Goal of the exercise: Produce an exact copy of all the data below, dropping every image.

[START]

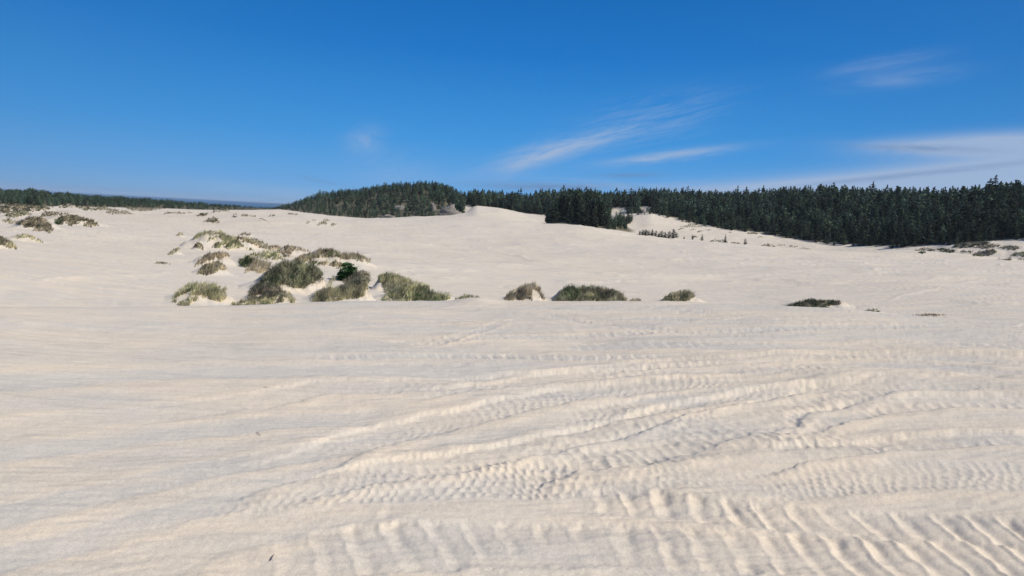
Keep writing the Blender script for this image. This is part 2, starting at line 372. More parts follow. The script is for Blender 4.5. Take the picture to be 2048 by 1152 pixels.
# measured outlines of the larger hummocks: (u, height px) of the rim, and bare sand spots (u, v, half w, half h)
RIM = {(398,606): [(340,1),(365,15),(385,29),(410,36),(440,28),(458,10)], (575,583): [(505,8),(525,25),(540,38),(565,54),(590,52),(620,50),(640,38),(648,6)],
 (526,612): [(452,2),(480,9),(520,18),(560,24),(588,16),(598,2)], (682,605): [(620,4),(640,22),(665,27),(690,34),(715,46),(733,40),(740,12)],
 (796,583): [(752,14),(760,30),(775,36),(800,28),(830,14),(848,5)], (832,604): [(762,4),(785,16),(800,30),(830,33),(860,26),(880,15),(908,8)],
 (1046,601): [(1006,1),(1025,13),(1045,28),(1060,33),(1075,25),(1089,4)], (1177,606): [(1104,3),(1120,23),(1140,33),(1152,28),(1180,31),(1200,30),(1225,24),(1243,14),(1256,3)],
 (1357,606): [(1318,2),(1340,14),(1360,23),(1378,22),(1390,12),(1402,4)], (1622,617): [(1568,1),(1600,10),(1620,16),(1650,14),(1674,13),(1684,3)],
 (655,533): [(583,6),(610,20),(640,31),(660,30),(690,22),(715,20),(735,9),(748,2)], (540,522): [(486,3),(510,10),(545,15),(575,14),(594,6)],
 (588,512): [(555,8),(570,20),(590,17),(610,9),(624,3)], (448,496): [(386,10),(410,27),(440,32),(465,22),(490,20),(502,8)],
 (424,529): [(392,4),(405,14),(425,21),(445,22),(458,10)], (424,550): [(396,5),(415,20),(430,22),(445,16),(455,4)], (150,450): [(100,8),(120,20),(145,25),(170,18),(190,9),(202,3)]}
BARE_SPOT = {(398,606): [(388,592,26,5),(404,606,14,7),(362,602,14,4)], (575,583): [(590,577,13,5)], (526,612): [(572,606,13,5)],
 (682,605): [(676,568,19,11),(692,602,16,4),(655,596,10,4)], (832,604): [(832,602,24,4),(782,598,8,4)], (1046,601): [(1071,590,10,15),(1034,602,10,4),(1055,603,8,4)],
 (1177,606): [(1160,604,14,3),(1195,603,10,4)], (1357,606): [(1391,601,14,6)], (1622,617): [(1667,616,17,7)], (655,533): [(648,519,34,7),(700,522,22,5)],
 (540,522): [(535,524,30,3)], (588,512): [(602,510,18,6)], (448,496): [(430,482,22,5),(405,490,12,5)], (150,450): [(165,445,14,4),(130,449,12,4),(110,446,9,5)],
 (526,543): [(530,546,10,4)], (70,459): [(60,457,18,4)], (424,529): [(440,531,16,5)]}
PATCH = {(575,583): [(600,548,28,18,.55),(545,565,18,14,.95),(585,562,8,7,1.2),(605,565,22,12,.5)], (832,604): [(858,583,14,7,1.4),(800,590,14,14,.3),(780,600,14,6,-.3)],
 (682,605): [(700,590,30,12,.35),(720,560,18,16,.1)], (1177,606): [(1140,590,22,20,.9),(1230,598,14,10,.3)], (448,496): [(450,490,20,9,.6)], (796,583): [(780,572,24,9,0.),(775,580,10,8,-.3)],
 (424,550): [(425,552,12,6,-.3)], (655,533): [(632,525,10,5,1.1)]}
def PG(sc, ox, oy, *polys): return [np.array(p_, float) / sc + np.array([ox, oy]) for p_ in polys]
A_ = (3.413, 300, 440); B_ = (5.12, 1100, 520); C_ = (5.12, 740, 520); D_ = (3.737, 1500, 520); E_ = (5.12, 0, 350); F_ = (4.571, 1600, 350); G_ = (4.655, 1200, 360); H_2 = (5.12, 300, 350)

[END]

Task response:
Keep writing the Blender script for this image. This is part 2, starting at line 372. More parts follow. The script is for Blender 4.5. Take the picture to be 2048 by 1152 pixels.
# measured outlines of the larger hummocks: (u, height px) of the rim, and bare sand spots (u, v, half w, half h)
RIM = {(398,606): [(340,1),(365,15),(385,29),(410,36),(440,28),(458,10)], (575,583): [(505,8),(525,25),(540,38),(565,54),(590,52),(620,50),(640,38),(648,6)],
 (526,612): [(452,2),(480,9),(520,18),(560,24),(588,16),(598,2)], (682,605): [(620,4),(640,22),(665,27),(690,34),(715,46),(733,40),(740,12)],
 (796,583): [(752,14),(760,30),(775,36),(800,28),(830,14),(848,5)], (832,604): [(762,4),(785,16),(800,30),(830,33),(860,26),(880,15),(908,8)],
 (1046,601): [(1006,1),(1025,13),(1045,28),(1060,33),(1075,25),(1089,4)], (1177,606): [(1104,3),(1120,23),(1140,33),(1152,28),(1180,31),(1200,30),(1225,24),(1243,14),(1256,3)],
 (1357,606): [(1318,2),(1340,14),(1360,23),(1378,22),(1390,12),(1402,4)], (1622,617): [(1568,1),(1600,10),(1620,16),(1650,14),(1674,13),(1684,3)],
 (655,533): [(583,6),(610,20),(640,31),(660,30),(690,22),(715,20),(735,9),(748,2)], (540,522): [(486,3),(510,10),(545,15),(575,14),(594,6)],
 (588,512): [(555,8),(570,20),(590,17),(610,9),(624,3)], (448,496): [(386,10),(410,27),(440,32),(465,22),(490,20),(502,8)],
 (424,529): [(392,4),(405,14),(425,21),(445,22),(458,10)], (424,550): [(396,5),(415,20),(430,22),(445,16),(455,4)], (150,450): [(100,8),(120,20),(145,25),(170,18),(190,9),(202,3)]}
BARE_SPOT = {(398,606): [(388,592,26,5),(404,606,14,7),(362,602,14,4)], (575,583): [(590,577,13,5)], (526,612): [(572,606,13,5)],
 (682,605): [(676,568,19,11),(692,602,16,4),(655,596,10,4)], (832,604): [(832,602,24,4),(782,598,8,4)], (1046,601): [(1071,590,10,15),(1034,602,10,4),(1055,603,8,4)],
 (1177,606): [(1160,604,14,3),(1195,603,10,4)], (1357,606): [(1391,601,14,6)], (1622,617): [(1667,616,17,7)], (655,533): [(648,519,34,7),(700,522,22,5)],
 (540,522): [(535,524,30,3)], (588,512): [(602,510,18,6)], (448,496): [(430,482,22,5),(405,490,12,5)], (150,450): [(165,445,14,4),(130,449,12,4),(110,446,9,5)],
 (526,543): [(530,546,10,4)], (70,459): [(60,457,18,4)], (424,529): [(440,531,16,5)]}
PATCH = {(575,583): [(600,548,28,18,.55),(545,565,18,14,.95),(585,562,8,7,1.2),(605,565,22,12,.5)], (832,604): [(858,583,14,7,1.4),(800,590,14,14,.3),(780,600,14,6,-.3)],
 (682,605): [(700,590,30,12,.35),(720,560,18,16,.1)], (1177,606): [(1140,590,22,20,.9),(1230,598,14,10,.3)], (448,496): [(450,490,20,9,.6)], (796,583): [(780,572,24,9,0.),(775,580,10,8,-.3)],
 (424,550): [(425,552,12,6,-.3)], (655,533): [(632,525,10,5,1.1)]}
def PG(sc, ox, oy, *polys): return [np.array(p_, float) / sc + np.array([ox, oy]) for p_ in polys]
A_ = (3.413, 300, 440); B_ = (5.12, 1100, 520); C_ = (5.12, 740, 520); D_ = (3.737, 1500, 520); E_ = (5.12, 0, 350); F_ = (4.571, 1600, 350); G_ = (4.655, 1200, 360); H_2 = (5.12, 300, 350)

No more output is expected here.